The persecution against holy icons from the time of iconoclasm is well known. During the Turkish occupation there was another persecution against holy icons by the unbelieving Turks. This is what happened to the holy icon of the Holy Trinity, which a Turk struck with an ax in Smyrna, but after seeing that it could not be damaged, he threw it in the sea and it was taken by the waves.
After an unknown number of years there was a sailor out at sea who was shipwrecked. In danger of drowning by the waves, he supplicated God to save him and, O the miracle, the wooden icon of the Holy Trinity appeared before him, upside down, and for this reason he merely considered it a plank of wood, on which he was able to support himself until he got to dry land.

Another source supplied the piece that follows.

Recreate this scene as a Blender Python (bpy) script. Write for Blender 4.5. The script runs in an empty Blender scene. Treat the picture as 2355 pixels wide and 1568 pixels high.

When he arrived on land he turned around the plank of his salvation, and on the other side he saw it was an icon of the Holy Trinity. Amazed, the sailor took the holy icon with him, until he arrived in Athens, and he kept it in his home. Before he died, he told his wife to bring it to a church to dedicate the holy icon. So when the Church of Saint Makrina in the Sacred Hesychasterion of Panagia Faneromeni in Rodopolis of Athens was completed, the holy icon was gifted in 1975. The spouse of the man who discovered the holy icon brought it herself with tears and placed it in the Sacred Hesychasterion.
Since that time the icon is reverently kept in its own veneration stand and is celebrated on the Feast of the Holy Trinity, the day after Pentecost.